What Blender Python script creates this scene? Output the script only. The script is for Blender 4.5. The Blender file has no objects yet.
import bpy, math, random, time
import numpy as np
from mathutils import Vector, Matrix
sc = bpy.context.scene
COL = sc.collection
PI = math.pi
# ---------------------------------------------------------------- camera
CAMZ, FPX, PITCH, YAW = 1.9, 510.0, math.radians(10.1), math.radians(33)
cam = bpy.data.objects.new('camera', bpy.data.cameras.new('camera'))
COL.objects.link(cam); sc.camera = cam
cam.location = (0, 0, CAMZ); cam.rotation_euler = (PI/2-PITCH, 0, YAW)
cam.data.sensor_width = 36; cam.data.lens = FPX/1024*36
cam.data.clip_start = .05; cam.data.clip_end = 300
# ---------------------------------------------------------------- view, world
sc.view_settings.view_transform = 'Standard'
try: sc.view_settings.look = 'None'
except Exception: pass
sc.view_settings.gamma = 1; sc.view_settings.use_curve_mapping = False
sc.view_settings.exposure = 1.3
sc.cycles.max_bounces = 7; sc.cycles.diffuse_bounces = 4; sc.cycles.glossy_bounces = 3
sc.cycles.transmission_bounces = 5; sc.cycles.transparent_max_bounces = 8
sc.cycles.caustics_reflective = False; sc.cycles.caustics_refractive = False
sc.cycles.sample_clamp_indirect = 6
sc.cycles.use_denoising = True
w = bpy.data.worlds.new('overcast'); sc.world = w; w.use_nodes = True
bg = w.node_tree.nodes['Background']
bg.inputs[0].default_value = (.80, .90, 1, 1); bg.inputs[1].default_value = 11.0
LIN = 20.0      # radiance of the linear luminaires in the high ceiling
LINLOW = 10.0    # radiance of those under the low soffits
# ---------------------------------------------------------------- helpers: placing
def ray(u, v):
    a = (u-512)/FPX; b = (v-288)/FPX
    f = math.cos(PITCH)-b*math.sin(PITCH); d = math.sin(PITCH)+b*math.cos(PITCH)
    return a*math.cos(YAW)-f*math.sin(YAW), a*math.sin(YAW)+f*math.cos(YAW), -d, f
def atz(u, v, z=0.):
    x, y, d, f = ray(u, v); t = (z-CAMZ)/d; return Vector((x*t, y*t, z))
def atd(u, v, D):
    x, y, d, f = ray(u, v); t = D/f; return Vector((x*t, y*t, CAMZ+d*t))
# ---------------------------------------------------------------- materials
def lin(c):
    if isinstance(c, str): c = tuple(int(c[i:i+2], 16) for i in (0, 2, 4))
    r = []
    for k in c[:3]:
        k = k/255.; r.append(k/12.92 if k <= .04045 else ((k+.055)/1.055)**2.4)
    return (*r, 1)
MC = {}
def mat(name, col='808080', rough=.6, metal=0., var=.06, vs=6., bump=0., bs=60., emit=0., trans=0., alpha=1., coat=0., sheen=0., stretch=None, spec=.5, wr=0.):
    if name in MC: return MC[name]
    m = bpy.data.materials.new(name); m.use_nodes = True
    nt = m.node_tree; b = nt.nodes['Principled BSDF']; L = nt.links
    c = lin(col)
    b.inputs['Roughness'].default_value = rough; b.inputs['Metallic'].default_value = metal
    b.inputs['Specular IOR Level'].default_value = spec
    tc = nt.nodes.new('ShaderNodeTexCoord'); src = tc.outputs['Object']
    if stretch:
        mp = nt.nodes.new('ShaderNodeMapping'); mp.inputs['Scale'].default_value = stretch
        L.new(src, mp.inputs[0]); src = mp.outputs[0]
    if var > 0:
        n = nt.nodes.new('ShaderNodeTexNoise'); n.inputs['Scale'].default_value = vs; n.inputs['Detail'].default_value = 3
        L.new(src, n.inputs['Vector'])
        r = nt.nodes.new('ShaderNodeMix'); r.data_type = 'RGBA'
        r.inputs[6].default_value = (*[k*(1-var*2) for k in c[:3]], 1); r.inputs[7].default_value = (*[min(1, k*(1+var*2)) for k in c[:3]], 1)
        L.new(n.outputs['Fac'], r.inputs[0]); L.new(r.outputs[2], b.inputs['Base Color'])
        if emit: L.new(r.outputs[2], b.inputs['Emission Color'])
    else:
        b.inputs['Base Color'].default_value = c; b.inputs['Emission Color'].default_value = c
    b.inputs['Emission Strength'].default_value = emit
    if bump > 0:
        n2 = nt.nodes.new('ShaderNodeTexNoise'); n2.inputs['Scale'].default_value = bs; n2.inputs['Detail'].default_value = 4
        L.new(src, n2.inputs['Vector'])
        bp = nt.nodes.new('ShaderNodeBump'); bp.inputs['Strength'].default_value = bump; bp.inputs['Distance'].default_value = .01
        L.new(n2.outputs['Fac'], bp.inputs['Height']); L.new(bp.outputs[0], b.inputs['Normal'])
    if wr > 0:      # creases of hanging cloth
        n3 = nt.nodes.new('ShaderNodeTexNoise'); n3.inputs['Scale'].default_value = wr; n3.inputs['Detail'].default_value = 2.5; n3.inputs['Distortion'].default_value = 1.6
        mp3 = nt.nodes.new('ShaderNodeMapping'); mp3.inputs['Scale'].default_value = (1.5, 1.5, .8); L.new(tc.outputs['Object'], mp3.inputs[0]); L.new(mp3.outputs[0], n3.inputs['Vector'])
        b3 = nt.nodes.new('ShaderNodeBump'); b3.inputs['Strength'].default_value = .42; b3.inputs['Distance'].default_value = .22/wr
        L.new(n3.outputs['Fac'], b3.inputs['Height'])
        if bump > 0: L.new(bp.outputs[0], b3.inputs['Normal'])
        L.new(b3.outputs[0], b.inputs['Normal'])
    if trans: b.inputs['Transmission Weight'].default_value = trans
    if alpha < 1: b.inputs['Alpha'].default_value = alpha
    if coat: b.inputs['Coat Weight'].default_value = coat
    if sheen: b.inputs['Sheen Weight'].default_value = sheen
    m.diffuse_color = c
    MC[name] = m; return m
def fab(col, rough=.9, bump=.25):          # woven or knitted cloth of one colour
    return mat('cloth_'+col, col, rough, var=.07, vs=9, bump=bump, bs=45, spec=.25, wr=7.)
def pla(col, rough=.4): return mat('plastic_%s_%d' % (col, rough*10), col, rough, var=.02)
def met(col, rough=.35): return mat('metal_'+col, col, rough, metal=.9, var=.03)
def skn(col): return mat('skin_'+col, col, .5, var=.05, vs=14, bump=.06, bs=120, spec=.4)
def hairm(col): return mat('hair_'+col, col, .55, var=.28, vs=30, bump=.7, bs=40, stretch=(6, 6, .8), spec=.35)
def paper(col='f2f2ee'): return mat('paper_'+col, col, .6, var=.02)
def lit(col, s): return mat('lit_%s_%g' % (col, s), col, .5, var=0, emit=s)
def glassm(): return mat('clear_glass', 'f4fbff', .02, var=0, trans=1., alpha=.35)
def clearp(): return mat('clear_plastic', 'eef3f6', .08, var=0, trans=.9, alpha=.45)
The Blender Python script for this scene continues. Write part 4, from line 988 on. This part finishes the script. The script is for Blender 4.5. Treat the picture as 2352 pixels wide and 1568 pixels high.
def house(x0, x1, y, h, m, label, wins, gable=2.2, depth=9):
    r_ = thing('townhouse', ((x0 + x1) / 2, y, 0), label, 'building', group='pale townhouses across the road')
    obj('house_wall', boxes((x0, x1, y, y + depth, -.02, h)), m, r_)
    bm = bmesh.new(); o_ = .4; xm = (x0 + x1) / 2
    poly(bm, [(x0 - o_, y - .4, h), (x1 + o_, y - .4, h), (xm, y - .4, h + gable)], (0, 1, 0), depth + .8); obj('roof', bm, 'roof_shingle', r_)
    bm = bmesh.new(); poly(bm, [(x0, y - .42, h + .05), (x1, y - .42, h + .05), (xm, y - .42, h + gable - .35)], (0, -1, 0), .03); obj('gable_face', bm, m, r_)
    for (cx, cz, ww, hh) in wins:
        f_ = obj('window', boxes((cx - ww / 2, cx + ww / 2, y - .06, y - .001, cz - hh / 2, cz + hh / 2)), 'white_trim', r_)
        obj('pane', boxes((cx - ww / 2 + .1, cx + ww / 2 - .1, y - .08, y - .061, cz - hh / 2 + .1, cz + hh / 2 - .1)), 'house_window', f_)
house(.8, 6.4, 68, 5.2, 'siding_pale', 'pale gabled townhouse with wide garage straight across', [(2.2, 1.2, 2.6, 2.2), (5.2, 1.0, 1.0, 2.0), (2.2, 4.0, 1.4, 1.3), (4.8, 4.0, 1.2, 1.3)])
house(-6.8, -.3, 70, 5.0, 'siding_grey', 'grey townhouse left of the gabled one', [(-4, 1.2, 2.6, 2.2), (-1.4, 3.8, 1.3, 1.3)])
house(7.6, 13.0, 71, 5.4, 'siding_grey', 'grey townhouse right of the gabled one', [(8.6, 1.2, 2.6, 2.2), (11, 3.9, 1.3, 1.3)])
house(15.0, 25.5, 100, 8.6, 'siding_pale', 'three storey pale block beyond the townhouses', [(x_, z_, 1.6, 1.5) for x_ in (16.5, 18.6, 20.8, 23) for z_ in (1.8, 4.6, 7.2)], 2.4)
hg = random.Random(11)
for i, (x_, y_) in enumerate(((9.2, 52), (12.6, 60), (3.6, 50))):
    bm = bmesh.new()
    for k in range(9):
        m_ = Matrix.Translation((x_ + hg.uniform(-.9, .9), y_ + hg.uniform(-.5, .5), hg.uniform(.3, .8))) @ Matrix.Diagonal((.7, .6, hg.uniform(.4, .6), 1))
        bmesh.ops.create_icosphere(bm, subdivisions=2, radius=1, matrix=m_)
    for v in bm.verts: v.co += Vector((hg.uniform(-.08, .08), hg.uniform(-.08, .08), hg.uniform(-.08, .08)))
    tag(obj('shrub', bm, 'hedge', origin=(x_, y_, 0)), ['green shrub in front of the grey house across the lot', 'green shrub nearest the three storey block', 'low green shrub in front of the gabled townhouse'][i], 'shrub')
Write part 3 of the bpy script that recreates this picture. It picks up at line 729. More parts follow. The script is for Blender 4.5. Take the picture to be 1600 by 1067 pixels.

#### [Work to do]
Search the entries for the word "from" and gather every line where it appears.

#### [Final result]
from mathutils import Vector, Matrix
The Blender Python script for this scene continues. Write part 4, from line 988 on. This part finishes the script. The script is for Blender 4.5. Treat the picture as 2352 pixels wide and 1568 pixels high.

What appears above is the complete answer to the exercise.